Some income tax proposals currently being considered by Government should be rejected because they would give far greater benefit to people earning higher incomes while giving nothing to lower income employees according to a new study conducted by Social Justice Ireland.

This study, entitled 'Fairness in Changing Income Tax: 6 options compared'  shows that three of six options to reduce income tax currently being considered would be profoundly unfair because they would favour only those with higher incomes.

A copy of the study may be accessed here.  The following key points should be noted:

  • This study compares six changes to the income tax system suggested by various members of Government and many others.
  • The options examined are for the 2014 income taxation system and are:
  • a decrease in the top tax rate from 41% to 40% (full year cost €195m)
  • an increase in the personal tax credit of €105 with commensurate increases in couple, widowed parents and the single person child carer credit (full year cost €194.25m)
  • an increase in the standard rate band (20% tax band) of €1,300 (full year cost €195m)
  • Reducing the 2% USC rate to 1% – this applies to income below €10,036 (full year cost €190m)
  • Reducing the 4% USC rate to 2% – this applies to income between €10,036 and €16,016 (full year cost €210m)
  • Decreasing the 7% USC rate to 6.5% – this applies to income above €16,016 (full year cost €225m)
  • To compare these options the study allocates about €200m to each option (based on the Department of Finance’s costings) and presents the outcomes.
  • Although all the income tax options cost roughly the same, they have very different impacts on the income distribution.  Table 1 in the study sets out the various impacts.
  • Three of the changes would produce a fair outcome i.e. increasing the personal tax credit; reducing the lowest USC rate by 1 percentage point; or reducing the middle USC rate by 2 percentage points.
  • Three of the changes would produce an unfair outcome i.e. reducing the top tax rate to 40%; increasing the standard rate band; and reducing the 7% USC rate.
  • Each of the three fair options would provide beneficiaries with an improvement in their annual income ranging from €99-120.
  • Each of the three unfair options would skew benefits towards those with higher incomes. 

The impact of each option would be as follows:

  • Decreasing the 2% USC rate by one percentage point would provide the same gain (€100.36) to all individuals with earnings in excess if €10,036 (option 4 above; chart 4 in the study). 
  • Decreasing the 4% USC rate by two percentage points would benefits all those with incomes of more than €10,036. However those earning above €16,016 would gain a little more those below that threshold (option 5 above; chart 5 in the study).
  • Increasing the personal tax credit also provides a fair distributive outcome across the income distribution.  The gain is the same for all taxpayers earning sufficient to pay more than €105 in income taxes (option 2 above; chart 2 in the study).
  • The most unfair option would be to decrease the 41% tax rate (option 1 above; chart 1 in the study).

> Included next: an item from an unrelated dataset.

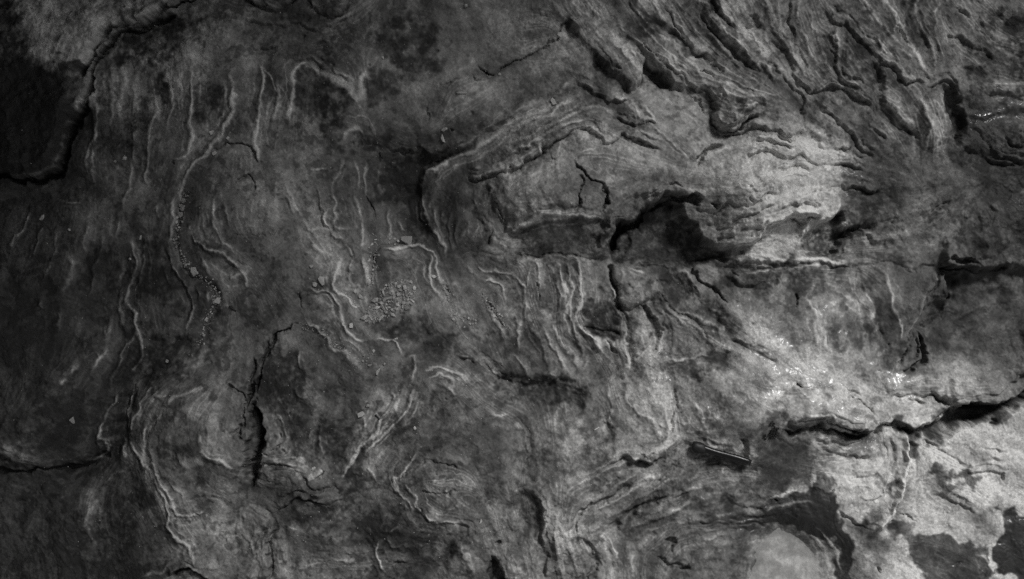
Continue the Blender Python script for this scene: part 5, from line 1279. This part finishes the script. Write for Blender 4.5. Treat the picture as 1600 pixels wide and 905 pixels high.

This would benefit only those paying tax at that rate. Therefore, the single earner on €25,000 would gain nothing from this change while those on €50,000 would gain €172 per annum and those on €125,000 gain €922 a year. The higher the income, the greater the gain. 
  • Increasing the standard rate band (Option 3 above; chart 3 in the study) also would provide gains skewed towards those with higher incomes.  Again, the person on €25,000 would gain nothing but a person on €50,000 would gain €273 a year.
  • Finally, reducing the top rate of USC by 0.5% (option 6 above; chart 6 in the study) would also produce an unfair outcome with earners above €16,016 gaining 0.5% of their income as a tax cut, while people in low-paid jobs would gain nothing.

Under no circumstances should the 20% income tax band be widened or the top tax rate reduced in the next Budget.  The poorest 10% of society lost most since the onset of the crisis. Reducing the lower USC rates or increasing tax credits are the fairest options and Government should opt for these rather than choosing any of the three unfair options.

It should be noted that

  • Reducing taxes is not Social Justice Ireland's priority for Budget 2015. Any available money should be used to improve Ireland's social services and infrastructure, reduce poverty and social exclusion and increase the number of jobs.
  • If money is available for tax reductions then making tax credits refundable would be the fairest and best option to take.  By making tax credits refundable the full value of the tax credit goes to everybody who has an earned income.  The main beneficiaries would be low-paid employees (full-time and part-time).  This option would improve the net income of workers whose incomes are lowest.